For years, I have delighted in finding the debris of old buildings resurfacing along the shores of a local river like the remnants of some lost civilization. Over a century ago, the river was reengineered to change the course of the stream as part of a restoration project. Buildings along the river were demolished to create parkland, and the building materials from the demolition was used for fill to build up the new riverbanks. A hundred years of erosion is now bringing the broken bits of those old buildings back to light. 
Yet as fascinating as it can be for people like me to find old bricks peeking out of the dirt, using them as fill seems like a sorry fate for beautiful building materials. When the region was filled with brick factories and environmental concerns had barely started to emerge (river restoration notwithstanding), using the material as fill within the project area was probably excellent economies.
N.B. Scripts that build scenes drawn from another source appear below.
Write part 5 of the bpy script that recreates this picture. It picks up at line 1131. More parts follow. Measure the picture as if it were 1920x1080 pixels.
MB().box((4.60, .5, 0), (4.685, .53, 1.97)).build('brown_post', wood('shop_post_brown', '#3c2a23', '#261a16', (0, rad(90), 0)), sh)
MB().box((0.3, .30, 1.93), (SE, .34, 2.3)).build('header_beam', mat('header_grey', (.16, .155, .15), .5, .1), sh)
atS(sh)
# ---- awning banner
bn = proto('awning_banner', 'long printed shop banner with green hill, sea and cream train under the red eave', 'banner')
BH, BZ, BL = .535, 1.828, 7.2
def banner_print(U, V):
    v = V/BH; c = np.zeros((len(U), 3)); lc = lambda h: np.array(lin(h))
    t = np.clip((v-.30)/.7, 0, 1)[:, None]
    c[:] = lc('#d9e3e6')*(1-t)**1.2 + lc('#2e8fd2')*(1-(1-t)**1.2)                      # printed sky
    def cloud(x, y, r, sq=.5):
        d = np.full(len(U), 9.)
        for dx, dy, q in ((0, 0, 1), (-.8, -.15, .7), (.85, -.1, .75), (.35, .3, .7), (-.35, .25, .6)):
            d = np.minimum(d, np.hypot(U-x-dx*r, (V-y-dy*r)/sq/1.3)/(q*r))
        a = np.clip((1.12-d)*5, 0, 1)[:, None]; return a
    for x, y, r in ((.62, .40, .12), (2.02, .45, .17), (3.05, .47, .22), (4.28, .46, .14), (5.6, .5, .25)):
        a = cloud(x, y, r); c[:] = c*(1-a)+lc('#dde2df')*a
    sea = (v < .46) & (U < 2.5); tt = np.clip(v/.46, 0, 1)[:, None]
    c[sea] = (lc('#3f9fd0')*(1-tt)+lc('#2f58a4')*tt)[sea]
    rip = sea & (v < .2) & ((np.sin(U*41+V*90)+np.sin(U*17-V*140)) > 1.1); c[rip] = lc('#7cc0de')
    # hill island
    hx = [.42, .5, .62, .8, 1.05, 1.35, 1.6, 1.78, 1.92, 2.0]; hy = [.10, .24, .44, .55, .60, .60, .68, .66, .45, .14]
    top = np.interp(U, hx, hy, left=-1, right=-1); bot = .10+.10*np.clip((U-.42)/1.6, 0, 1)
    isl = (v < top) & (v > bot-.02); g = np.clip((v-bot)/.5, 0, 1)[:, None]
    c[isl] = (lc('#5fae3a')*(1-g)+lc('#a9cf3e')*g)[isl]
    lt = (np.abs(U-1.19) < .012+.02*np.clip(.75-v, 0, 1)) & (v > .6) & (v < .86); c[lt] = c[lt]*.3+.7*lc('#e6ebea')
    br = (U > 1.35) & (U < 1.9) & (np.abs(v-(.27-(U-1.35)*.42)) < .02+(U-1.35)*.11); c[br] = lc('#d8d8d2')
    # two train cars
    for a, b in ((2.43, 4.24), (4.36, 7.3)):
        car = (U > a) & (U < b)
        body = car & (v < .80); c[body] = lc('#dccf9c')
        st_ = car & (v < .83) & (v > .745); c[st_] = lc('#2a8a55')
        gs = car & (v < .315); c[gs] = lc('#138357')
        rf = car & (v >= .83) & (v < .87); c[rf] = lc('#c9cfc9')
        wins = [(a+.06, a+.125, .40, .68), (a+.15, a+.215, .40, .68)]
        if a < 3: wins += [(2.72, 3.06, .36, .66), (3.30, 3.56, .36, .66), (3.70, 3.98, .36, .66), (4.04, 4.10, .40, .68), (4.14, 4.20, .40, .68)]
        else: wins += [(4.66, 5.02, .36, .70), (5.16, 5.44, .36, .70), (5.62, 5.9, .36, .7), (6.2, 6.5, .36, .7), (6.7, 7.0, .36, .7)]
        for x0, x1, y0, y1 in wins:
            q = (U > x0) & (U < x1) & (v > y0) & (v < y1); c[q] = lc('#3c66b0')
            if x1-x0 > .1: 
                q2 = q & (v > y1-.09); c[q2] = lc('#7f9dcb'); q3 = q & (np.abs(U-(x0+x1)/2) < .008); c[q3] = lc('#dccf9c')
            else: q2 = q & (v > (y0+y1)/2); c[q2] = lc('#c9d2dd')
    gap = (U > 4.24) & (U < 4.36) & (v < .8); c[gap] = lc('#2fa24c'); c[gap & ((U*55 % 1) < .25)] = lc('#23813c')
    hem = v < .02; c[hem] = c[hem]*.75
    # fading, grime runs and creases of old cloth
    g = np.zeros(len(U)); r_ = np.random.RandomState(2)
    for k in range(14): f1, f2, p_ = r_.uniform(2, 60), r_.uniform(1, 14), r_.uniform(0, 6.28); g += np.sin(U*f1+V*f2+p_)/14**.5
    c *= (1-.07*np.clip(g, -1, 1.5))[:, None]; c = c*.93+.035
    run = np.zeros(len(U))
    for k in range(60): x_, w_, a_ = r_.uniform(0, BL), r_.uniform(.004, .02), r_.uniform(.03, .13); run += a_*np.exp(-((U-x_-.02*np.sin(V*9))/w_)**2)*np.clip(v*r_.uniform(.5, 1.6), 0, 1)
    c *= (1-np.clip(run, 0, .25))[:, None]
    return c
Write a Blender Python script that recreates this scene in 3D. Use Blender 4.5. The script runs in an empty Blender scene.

Reclaimed bricks can be a high efficiency solution that can also be surprisingly cost effective. Especially if architecturally interesting bricks can be reused, there can be savings over new specialty bricks. Obviously, we can't cannibalize our old buildings to meet all our construction needs, but when it is necessary to clear the way for new buildings, we should look for the opportunities to reduce our impact and improve the quality of our architecture through the creative reuse of the materials we have already invested the time and effort to produce. 
 Today, recycling bricks from building demolition is a common practice. That is to say, the bricks are crushed and used as fill material. It is better than dumping them into a landfill, but there is a tremendous loss of efficiency for all the resources needed to produce new bricks or alternative building materials. A more circular economy would find ways to reuse the material at a lower cost and higher sustainability.

I will be particularly interested to see what happens with these bricks from the Lincoln Tunnel after nearly a century of use in their original site. Hopefully they become the material for new, imaginative creations instead of washing up in the river or becoming a base of compacted gravel.